▶ **WRITTEN EXERCISE**: Only the lines from the start of the material through the line containing "band('swash_red', [(x, y" are to be extracted, exactly as they appear.

[start]

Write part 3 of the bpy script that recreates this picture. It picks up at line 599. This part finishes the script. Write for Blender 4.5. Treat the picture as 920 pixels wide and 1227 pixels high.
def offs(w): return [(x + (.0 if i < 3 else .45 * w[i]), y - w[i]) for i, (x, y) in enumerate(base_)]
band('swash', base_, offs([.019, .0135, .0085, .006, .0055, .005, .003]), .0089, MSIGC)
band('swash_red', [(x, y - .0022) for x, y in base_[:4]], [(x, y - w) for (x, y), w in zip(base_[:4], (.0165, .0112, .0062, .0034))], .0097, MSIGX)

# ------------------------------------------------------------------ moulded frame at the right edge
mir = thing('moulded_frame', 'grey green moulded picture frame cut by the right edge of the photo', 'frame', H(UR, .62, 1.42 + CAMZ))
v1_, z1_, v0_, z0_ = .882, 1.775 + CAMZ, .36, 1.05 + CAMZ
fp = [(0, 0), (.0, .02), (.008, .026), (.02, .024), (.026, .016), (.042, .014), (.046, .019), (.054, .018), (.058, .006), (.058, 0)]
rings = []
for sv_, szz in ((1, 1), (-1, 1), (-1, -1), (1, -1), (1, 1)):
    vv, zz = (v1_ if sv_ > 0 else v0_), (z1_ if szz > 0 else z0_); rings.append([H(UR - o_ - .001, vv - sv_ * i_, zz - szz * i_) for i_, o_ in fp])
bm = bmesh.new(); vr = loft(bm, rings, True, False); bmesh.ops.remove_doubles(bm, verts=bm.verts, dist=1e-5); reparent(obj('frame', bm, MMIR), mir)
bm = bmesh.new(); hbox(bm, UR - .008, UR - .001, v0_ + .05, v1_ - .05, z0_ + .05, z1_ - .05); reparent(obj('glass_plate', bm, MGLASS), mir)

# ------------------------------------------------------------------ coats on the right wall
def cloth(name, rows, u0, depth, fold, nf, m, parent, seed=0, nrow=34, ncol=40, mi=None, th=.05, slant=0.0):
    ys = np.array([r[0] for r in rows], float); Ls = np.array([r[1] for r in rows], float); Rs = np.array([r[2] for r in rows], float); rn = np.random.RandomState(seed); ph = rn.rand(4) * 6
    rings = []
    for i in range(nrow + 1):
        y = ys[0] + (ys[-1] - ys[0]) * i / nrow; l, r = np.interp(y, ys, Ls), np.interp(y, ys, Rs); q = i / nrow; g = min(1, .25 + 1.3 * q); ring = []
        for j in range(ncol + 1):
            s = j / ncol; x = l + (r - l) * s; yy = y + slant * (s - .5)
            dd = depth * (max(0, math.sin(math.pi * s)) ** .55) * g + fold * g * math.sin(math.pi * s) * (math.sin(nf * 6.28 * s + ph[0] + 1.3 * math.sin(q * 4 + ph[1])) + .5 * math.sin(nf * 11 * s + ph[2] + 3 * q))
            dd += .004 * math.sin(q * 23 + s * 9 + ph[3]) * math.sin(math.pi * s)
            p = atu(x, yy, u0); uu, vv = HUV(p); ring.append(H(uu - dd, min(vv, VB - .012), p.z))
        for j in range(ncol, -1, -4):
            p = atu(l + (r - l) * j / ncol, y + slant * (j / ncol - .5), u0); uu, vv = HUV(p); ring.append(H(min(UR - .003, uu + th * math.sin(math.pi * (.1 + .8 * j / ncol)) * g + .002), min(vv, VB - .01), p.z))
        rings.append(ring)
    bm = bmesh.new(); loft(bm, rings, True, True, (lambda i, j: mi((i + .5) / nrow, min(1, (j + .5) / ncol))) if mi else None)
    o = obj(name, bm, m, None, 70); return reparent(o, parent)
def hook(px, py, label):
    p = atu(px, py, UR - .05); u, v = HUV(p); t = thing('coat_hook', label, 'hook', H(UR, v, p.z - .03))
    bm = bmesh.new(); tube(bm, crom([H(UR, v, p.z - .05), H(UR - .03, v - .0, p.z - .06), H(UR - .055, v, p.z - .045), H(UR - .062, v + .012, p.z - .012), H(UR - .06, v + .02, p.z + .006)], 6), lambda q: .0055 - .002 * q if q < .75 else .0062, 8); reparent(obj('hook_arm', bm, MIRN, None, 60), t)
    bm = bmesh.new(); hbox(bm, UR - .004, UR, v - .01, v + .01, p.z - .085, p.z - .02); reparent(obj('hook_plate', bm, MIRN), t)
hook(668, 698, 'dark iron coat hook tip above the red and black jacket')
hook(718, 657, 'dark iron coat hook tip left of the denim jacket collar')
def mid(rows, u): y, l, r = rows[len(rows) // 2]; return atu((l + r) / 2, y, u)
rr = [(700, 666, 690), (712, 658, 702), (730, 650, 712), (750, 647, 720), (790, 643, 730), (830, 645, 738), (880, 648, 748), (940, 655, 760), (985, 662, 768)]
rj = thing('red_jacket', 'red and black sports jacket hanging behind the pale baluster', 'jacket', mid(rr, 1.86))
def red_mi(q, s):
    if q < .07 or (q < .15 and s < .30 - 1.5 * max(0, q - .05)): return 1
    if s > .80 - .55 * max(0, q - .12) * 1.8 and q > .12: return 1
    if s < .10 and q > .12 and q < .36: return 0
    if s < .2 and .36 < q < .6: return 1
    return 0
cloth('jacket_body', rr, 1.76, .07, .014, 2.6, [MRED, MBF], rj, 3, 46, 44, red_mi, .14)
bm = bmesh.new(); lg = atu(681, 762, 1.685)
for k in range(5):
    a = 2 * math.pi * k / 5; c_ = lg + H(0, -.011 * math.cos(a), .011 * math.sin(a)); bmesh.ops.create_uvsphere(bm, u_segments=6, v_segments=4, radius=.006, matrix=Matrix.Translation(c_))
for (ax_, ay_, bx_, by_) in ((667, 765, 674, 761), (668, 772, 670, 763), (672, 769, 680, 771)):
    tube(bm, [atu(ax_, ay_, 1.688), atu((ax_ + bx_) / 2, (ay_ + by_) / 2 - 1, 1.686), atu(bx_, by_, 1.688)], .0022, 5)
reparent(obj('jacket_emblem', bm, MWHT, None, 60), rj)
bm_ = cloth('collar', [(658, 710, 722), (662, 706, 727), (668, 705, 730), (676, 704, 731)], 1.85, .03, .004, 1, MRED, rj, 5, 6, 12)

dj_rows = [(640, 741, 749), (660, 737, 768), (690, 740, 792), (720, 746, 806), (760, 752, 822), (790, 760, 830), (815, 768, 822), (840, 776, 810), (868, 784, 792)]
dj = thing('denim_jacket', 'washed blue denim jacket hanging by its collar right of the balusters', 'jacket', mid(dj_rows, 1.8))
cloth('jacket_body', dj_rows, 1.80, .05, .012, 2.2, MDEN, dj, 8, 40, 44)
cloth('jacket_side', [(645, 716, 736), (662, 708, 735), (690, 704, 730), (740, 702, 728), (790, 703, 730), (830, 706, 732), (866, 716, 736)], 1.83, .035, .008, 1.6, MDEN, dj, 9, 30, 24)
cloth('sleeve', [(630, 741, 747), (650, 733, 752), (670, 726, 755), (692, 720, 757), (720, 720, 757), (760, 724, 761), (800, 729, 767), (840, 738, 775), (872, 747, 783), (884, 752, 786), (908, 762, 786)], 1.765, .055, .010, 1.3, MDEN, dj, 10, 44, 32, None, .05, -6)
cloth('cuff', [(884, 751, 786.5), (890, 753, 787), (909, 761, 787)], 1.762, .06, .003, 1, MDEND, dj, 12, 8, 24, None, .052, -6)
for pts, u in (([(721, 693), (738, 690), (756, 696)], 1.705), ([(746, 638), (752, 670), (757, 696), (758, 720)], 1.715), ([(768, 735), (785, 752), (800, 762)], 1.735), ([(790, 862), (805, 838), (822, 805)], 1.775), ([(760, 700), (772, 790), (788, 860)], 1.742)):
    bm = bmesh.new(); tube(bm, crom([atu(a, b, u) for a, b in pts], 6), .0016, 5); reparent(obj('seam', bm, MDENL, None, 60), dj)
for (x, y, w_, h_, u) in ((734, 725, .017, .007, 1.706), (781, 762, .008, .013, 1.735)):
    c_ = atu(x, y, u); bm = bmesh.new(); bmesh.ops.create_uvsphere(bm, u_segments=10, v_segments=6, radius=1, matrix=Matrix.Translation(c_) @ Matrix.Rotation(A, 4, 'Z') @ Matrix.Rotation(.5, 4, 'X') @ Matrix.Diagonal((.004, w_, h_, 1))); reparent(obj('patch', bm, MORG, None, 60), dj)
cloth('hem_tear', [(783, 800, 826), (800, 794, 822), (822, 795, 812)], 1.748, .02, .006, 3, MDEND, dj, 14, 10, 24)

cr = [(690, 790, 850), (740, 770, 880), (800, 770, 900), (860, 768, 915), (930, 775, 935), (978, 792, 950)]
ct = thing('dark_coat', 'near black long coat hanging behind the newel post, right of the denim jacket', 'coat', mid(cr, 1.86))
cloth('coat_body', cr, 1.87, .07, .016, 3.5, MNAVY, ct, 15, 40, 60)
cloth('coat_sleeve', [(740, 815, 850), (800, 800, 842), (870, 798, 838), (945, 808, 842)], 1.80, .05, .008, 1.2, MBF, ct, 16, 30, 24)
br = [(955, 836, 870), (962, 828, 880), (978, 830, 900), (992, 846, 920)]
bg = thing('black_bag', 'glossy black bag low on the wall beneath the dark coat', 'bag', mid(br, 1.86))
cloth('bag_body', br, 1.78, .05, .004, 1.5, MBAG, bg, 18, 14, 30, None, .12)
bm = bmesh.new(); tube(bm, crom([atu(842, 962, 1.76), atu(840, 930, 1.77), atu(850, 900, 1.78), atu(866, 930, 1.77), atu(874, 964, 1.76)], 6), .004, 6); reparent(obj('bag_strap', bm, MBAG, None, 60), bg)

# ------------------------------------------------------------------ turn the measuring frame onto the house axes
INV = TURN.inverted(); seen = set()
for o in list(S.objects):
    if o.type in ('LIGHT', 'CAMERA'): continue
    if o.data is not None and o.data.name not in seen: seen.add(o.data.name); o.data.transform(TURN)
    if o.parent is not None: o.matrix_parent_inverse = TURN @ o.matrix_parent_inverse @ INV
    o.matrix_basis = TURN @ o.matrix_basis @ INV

[end]

▶ **RESPONSE TO THE TASK**:
Write part 3 of the bpy script that recreates this picture. It picks up at line 599. This part finishes the script. Write for Blender 4.5. Treat the picture as 920 pixels wide and 1227 pixels high.
def offs(w): return [(x + (.0 if i < 3 else .45 * w[i]), y - w[i]) for i, (x, y) in enumerate(base_)]
band('swash', base_, offs([.019, .0135, .0085, .006, .0055, .005, .003]), .0089, MSIGC)
band('swash_red', [(x, y - .0022) for x, y in base_[:4]], [(x, y - w) for (x, y), w in zip(base_[:4], (.0165, .0112, .0062, .0034))], .0097, MSIGX)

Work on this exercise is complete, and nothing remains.